PROBLEM DETAILS » Copy out the whole listing exactly as written, leaving the pictures behind.

DATASET CONTENT »

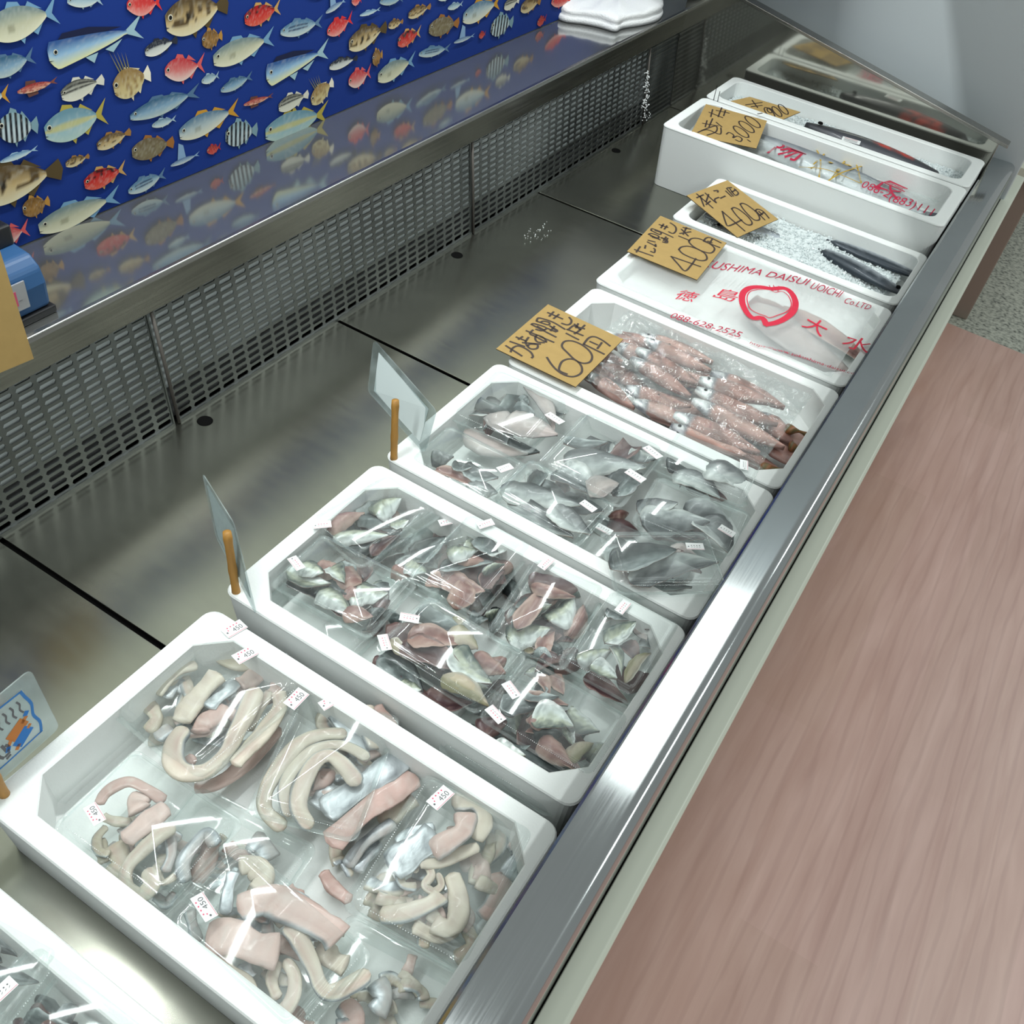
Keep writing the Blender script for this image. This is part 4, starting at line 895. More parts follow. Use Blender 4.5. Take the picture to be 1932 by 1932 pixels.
line('徳', (1268,562), (1305,570), 26, 0); line('島', (1342,562), (1382,574), 26, 0); line('大', (1508,622), (1548,640), 28, 0); line('水', (1584,654), (1636,668), 28, 0)
line('088-628-2525', (1262,598), (1394,636), 13, 1); line('https://www.tokushima-daisui.com', (1413,648), (1622,712), 7, 1)
# ring emblem: thick ring notched at the foot, thin inner line, a small spray at the head
def emb(pts, w, mi):
    P = [onz(*p, .008) for p in pts]; ribbon(b, P, w, Vector((0, 0, 1)), mi, zfun=lambda x, y: zE(x, y) + .0016)
ring = [(1444,616),(1437,604),(1420,604),(1407,592),(1399,573),(1401,556),(1414,546),(1436,545),(1456,549),(1478,547),(1492,556),(1499,574),(1495,592),(1482,604),(1463,613),(1444,616)]
emb(ring, .0135, 0)
emb([(1443,601),(1424,594),(1412,584),(1408,566),(1414,554),(1430,550),(1450,551),(1461,556),(1475,554),(1487,564),(1491,580),(1484,593),(1466,600),(1450,604),(1443,601)], .0022, 0)
for q in ([(1450,541),(1456,553)], [(1458,541),(1462,552)], [(1468,543),(1466,554)]): emb(q, .002, 1)
b.build('print', [PRINT_RED, PRINT_MAG], bagE)
fillet(0, (1440,585), (1600,700), 56, 'P', -.008, 'sea bream', 'the bag printed with the red ring emblem', None, .5, name='bream_fillet')['label'] = 'long pale pink bream fillet showing through the printed bag'
fillet(0, (1420,578), (1500,600), 44, 'F', -.012, 'sea bream', 'the printed bag', None, .5, name='bream_fillet')['label'] = 'short darker bream fillet inside the red ring emblem of the bag'
fillet(0, (1490,590), (1640,690), 34, 'F', -.014, 'sea bream', 'the printed bag', None, .5, name='bream_fillet')['label'] = 'narrow bream fillet edge along the side of the printed bag toward the ice box'

# ---------------- whole fish on ice
def whole_fish(name, H, T, w, back, belly, label, zbulge=.5, tail=True, stripes=False, red=False):
    NSEED[0] += 1; sd = NSEED[0]*2.9; X = T - H; L = X.length; X.normalize(); Y = Vector((-X.y, X.x, 0)).normalized(); Z = X.cross(Y)
    if Z.z < 0: Z = -Z
    n = 16; N = 26; vs = []; cs = []
    for i in range(N):
        s = i/(N-1); r = w/2*(math.sin(PI*min(1, s*.82 + .06))**.75) if s < .93 else w*.09
        for k in range(n):
            th = 2*PI*k/n; vs.append(H + X*(s*L) + Y*(math.cos(th)*r) + Z*(math.sin(th)*r*zbulge))
            d = math.cos(th)*.8 + .1; nz = noise.noise(Vector((s*14+sd, d*3, 1)))
            c = mixc(belly, back, (d + .35 + .35*nz)*1.4)
            if s < .17: c = mixc(c, C(50, 52, 55, .3), .5)
            if red and .45 < s < .8 and d > -.1: c = mixc(c, C(190, 52, 34), .5 + nz*2)
            cs.append(c)
    fs = [(i*n+k, i*n+(k+1) % n, (i+1)*n+(k+1) % n, (i+1)*n+k) for i in range(N-1) for k in range(n)]
    fs += [tuple(reversed(range(n))), tuple(range((N-1)*n, N*n))]
    b = MB(); b.add(vs, fs, 0, cs); o = tag(b.build(name, FISH, smooth=True), label, 'fish')
    if tail:
        m = MB(); q = H + X*(L*.97); 
        for sg in (-1, 1):
            a0 = q - Z*.001; tip = q + X*(w*.55) + Y*(sg*w*.5)
            m.add([a0 + Z*.002, a0 + X*w*.25 + Z*.0015, tip + Z*.0005, a0 + Y*sg*w*.1 + Z*.002, a0 - Z*.002, a0 + X*w*.25 - Z*.0015, tip - Z*.0005, a0 + Y*sg*w*.1 - Z*.002],
                  [(0,1,2,3),(7,6,5,4),(0,4,5,1),(1,5,6,2),(2,6,7,3),(3,7,4,0)], 0, [back]*8)
        m.build('tail_fin', FISH, o)
    m = MB(); c0 = H + X*(L*.09) + Z*(w*.30*zbulge*1.2) ; r = w*.085
    m.loft([[c0 + (X*math.cos(2*PI*k/12) + Y*math.sin(2*PI*k/12))*a_ + Z*h_ for k in range(12)] for a_, h_ in ((r*1.2, -.002), (r, .0015), (r*.4, .0024))], cap1=True)
    m.build('eye', BLACK, o, smooth=True)
    return o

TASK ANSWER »
Keep writing the Blender script for this image. This is part 4, starting at line 895. More parts follow. Use Blender 4.5. Take the picture to be 1932 by 1932 pixels.
line('徳', (1268,562), (1305,570), 26, 0); line('島', (1342,562), (1382,574), 26, 0); line('大', (1508,622), (1548,640), 28, 0); line('水', (1584,654), (1636,668), 28, 0)
line('088-628-2525', (1262,598), (1394,636), 13, 1); line('https://www.tokushima-daisui.com', (1413,648), (1622,712), 7, 1)
# ring emblem: thick ring notched at the foot, thin inner line, a small spray at the head
def emb(pts, w, mi):
    P = [onz(*p, .008) for p in pts]; ribbon(b, P, w, Vector((0, 0, 1)), mi, zfun=lambda x, y: zE(x, y) + .0016)
ring = [(1444,616),(1437,604),(1420,604),(1407,592),(1399,573),(1401,556),(1414,546),(1436,545),(1456,549),(1478,547),(1492,556),(1499,574),(1495,592),(1482,604),(1463,613),(1444,616)]
emb(ring, .0135, 0)
emb([(1443,601),(1424,594),(1412,584),(1408,566),(1414,554),(1430,550),(1450,551),(1461,556),(1475,554),(1487,564),(1491,580),(1484,593),(1466,600),(1450,604),(1443,601)], .0022, 0)
for q in ([(1450,541),(1456,553)], [(1458,541),(1462,552)], [(1468,543),(1466,554)]): emb(q, .002, 1)
b.build('print', [PRINT_RED, PRINT_MAG], bagE)
fillet(0, (1440,585), (1600,700), 56, 'P', -.008, 'sea bream', 'the bag printed with the red ring emblem', None, .5, name='bream_fillet')['label'] = 'long pale pink bream fillet showing through the printed bag'
fillet(0, (1420,578), (1500,600), 44, 'F', -.012, 'sea bream', 'the printed bag', None, .5, name='bream_fillet')['label'] = 'short darker bream fillet inside the red ring emblem of the bag'
fillet(0, (1490,590), (1640,690), 34, 'F', -.014, 'sea bream', 'the printed bag', None, .5, name='bream_fillet')['label'] = 'narrow bream fillet edge along the side of the printed bag toward the ice box'

# ---------------- whole fish on ice
def whole_fish(name, H, T, w, back, belly, label, zbulge=.5, tail=True, stripes=False, red=False):
    NSEED[0] += 1; sd = NSEED[0]*2.9; X = T - H; L = X.length; X.normalize(); Y = Vector((-X.y, X.x, 0)).normalized(); Z = X.cross(Y)
    if Z.z < 0: Z = -Z
    n = 16; N = 26; vs = []; cs = []
    for i in range(N):
        s = i/(N-1); r = w/2*(math.sin(PI*min(1, s*.82 + .06))**.75) if s < .93 else w*.09
        for k in range(n):
            th = 2*PI*k/n; vs.append(H + X*(s*L) + Y*(math.cos(th)*r) + Z*(math.sin(th)*r*zbulge))
            d = math.cos(th)*.8 + .1; nz = noise.noise(Vector((s*14+sd, d*3, 1)))
            c = mixc(belly, back, (d + .35 + .35*nz)*1.4)
            if s < .17: c = mixc(c, C(50, 52, 55, .3), .5)
            if red and .45 < s < .8 and d > -.1: c = mixc(c, C(190, 52, 34), .5 + nz*2)
            cs.append(c)
    fs = [(i*n+k, i*n+(k+1) % n, (i+1)*n+(k+1) % n, (i+1)*n+k) for i in range(N-1) for k in range(n)]
    fs += [tuple(reversed(range(n))), tuple(range((N-1)*n, N*n))]
    b = MB(); b.add(vs, fs, 0, cs); o = tag(b.build(name, FISH, smooth=True), label, 'fish')
    if tail:
        m = MB(); q = H + X*(L*.97); 
        for sg in (-1, 1):
            a0 = q - Z*.001; tip = q + X*(w*.55) + Y*(sg*w*.5)
            m.add([a0 + Z*.002, a0 + X*w*.25 + Z*.0015, tip + Z*.0005, a0 + Y*sg*w*.1 + Z*.002, a0 - Z*.002, a0 + X*w*.25 - Z*.0015, tip - Z*.0005, a0 + Y*sg*w*.1 - Z*.002],
                  [(0,1,2,3),(7,6,5,4),(0,4,5,1),(1,5,6,2),(2,6,7,3),(3,7,4,0)], 0, [back]*8)
        m.build('tail_fin', FISH, o)
    m = MB(); c0 = H + X*(L*.09) + Z*(w*.30*zbulge*1.2) ; r = w*.085
    m.loft([[c0 + (X*math.cos(2*PI*k/12) + Y*math.sin(2*PI*k/12))*a_ + Z*h_ for k in range(12)] for a_, h_ in ((r*1.2, -.002), (r, .0015), (r*.4, .0024))], cap1=True)
    m.build('eye', BLACK, o, smooth=True)
    return o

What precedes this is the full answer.